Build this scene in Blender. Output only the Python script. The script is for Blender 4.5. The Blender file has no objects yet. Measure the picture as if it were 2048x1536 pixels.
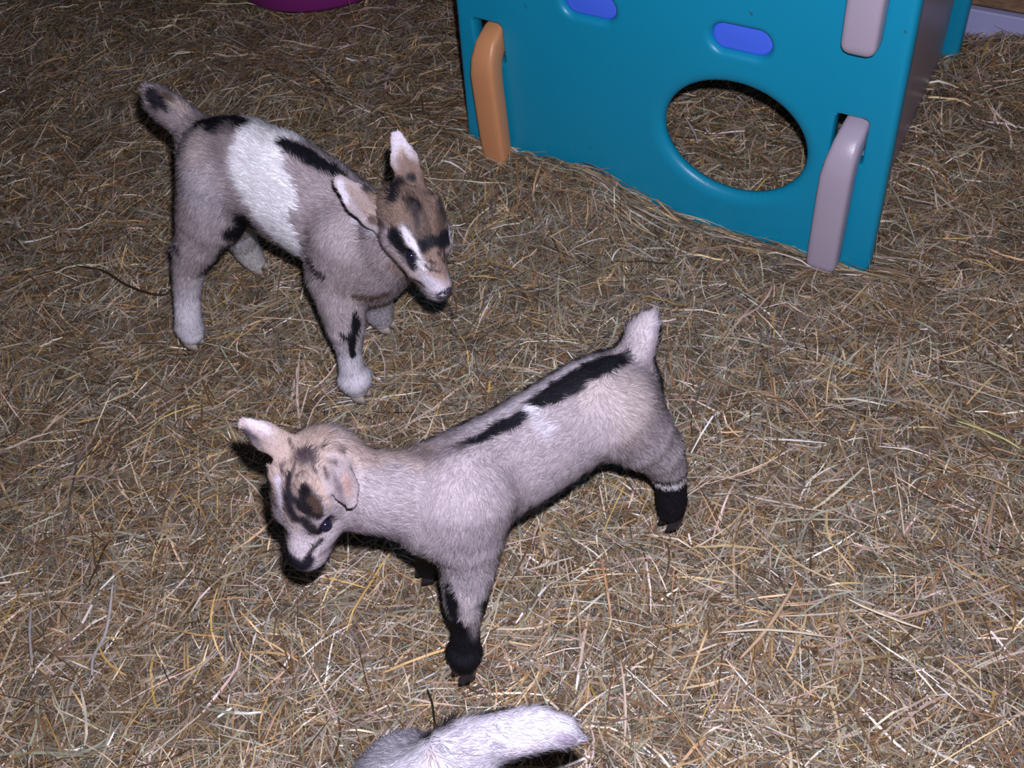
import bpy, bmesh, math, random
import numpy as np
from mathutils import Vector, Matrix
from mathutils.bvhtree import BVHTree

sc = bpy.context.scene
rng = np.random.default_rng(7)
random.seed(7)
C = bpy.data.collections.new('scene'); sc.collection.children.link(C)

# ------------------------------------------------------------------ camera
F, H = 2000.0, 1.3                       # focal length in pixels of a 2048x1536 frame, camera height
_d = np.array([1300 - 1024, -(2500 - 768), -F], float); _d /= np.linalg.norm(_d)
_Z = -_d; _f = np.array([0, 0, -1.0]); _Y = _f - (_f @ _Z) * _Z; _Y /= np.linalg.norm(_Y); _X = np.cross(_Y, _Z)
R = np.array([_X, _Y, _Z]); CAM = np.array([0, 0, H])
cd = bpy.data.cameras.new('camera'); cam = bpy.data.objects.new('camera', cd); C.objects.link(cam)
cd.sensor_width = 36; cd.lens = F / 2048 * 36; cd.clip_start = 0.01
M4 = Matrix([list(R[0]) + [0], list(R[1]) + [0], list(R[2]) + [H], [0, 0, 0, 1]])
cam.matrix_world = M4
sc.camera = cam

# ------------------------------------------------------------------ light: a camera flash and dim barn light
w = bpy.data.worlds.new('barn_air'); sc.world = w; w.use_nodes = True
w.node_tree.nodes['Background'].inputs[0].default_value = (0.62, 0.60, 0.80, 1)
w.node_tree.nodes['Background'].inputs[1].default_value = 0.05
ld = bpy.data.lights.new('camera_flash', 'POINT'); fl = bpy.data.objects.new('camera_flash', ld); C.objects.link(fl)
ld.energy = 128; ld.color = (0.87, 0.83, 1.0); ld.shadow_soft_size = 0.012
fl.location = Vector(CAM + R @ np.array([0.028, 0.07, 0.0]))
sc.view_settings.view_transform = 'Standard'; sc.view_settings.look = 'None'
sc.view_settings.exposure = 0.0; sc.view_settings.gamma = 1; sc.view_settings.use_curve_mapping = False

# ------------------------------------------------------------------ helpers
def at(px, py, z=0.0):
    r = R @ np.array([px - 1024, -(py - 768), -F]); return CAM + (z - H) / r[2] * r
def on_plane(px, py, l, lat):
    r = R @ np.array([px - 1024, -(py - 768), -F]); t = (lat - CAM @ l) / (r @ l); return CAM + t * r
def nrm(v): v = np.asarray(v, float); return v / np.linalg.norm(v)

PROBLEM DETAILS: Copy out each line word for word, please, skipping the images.

RESULT OF THE EXERCISE:
Build this scene in Blender. Output only the Python script. The script is for Blender 4.5. The Blender file has no objects yet. Measure the picture as if it were 2048x1536 pixels.
import bpy, bmesh, math, random
import numpy as np
from mathutils import Vector, Matrix
from mathutils.bvhtree import BVHTree

sc = bpy.context.scene
rng = np.random.default_rng(7)
random.seed(7)
C = bpy.data.collections.new('scene'); sc.collection.children.link(C)

# ------------------------------------------------------------------ camera
F, H = 2000.0, 1.3                       # focal length in pixels of a 2048x1536 frame, camera height
_d = np.array([1300 - 1024, -(2500 - 768), -F], float); _d /= np.linalg.norm(_d)
_Z = -_d; _f = np.array([0, 0, -1.0]); _Y = _f - (_f @ _Z) * _Z; _Y /= np.linalg.norm(_Y); _X = np.cross(_Y, _Z)
R = np.array([_X, _Y, _Z]); CAM = np.array([0, 0, H])
cd = bpy.data.cameras.new('camera'); cam = bpy.data.objects.new('camera', cd); C.objects.link(cam)
cd.sensor_width = 36; cd.lens = F / 2048 * 36; cd.clip_start = 0.01
M4 = Matrix([list(R[0]) + [0], list(R[1]) + [0], list(R[2]) + [H], [0, 0, 0, 1]])
cam.matrix_world = M4
sc.camera = cam

# ------------------------------------------------------------------ light: a camera flash and dim barn light
w = bpy.data.worlds.new('barn_air'); sc.world = w; w.use_nodes = True
w.node_tree.nodes['Background'].inputs[0].default_value = (0.62, 0.60, 0.80, 1)
w.node_tree.nodes['Background'].inputs[1].default_value = 0.05
ld = bpy.data.lights.new('camera_flash', 'POINT'); fl = bpy.data.objects.new('camera_flash', ld); C.objects.link(fl)
ld.energy = 128; ld.color = (0.87, 0.83, 1.0); ld.shadow_soft_size = 0.012
fl.location = Vector(CAM + R @ np.array([0.028, 0.07, 0.0]))
sc.view_settings.view_transform = 'Standard'; sc.view_settings.look = 'None'
sc.view_settings.exposure = 0.0; sc.view_settings.gamma = 1; sc.view_settings.use_curve_mapping = False

# ------------------------------------------------------------------ helpers
def at(px, py, z=0.0):
    r = R @ np.array([px - 1024, -(py - 768), -F]); return CAM + (z - H) / r[2] * r
def on_plane(px, py, l, lat):
    r = R @ np.array([px - 1024, -(py - 768), -F]); t = (lat - CAM @ l) / (r @ l); return CAM + t * r
def nrm(v): v = np.asarray(v, float); return v / np.linalg.norm(v)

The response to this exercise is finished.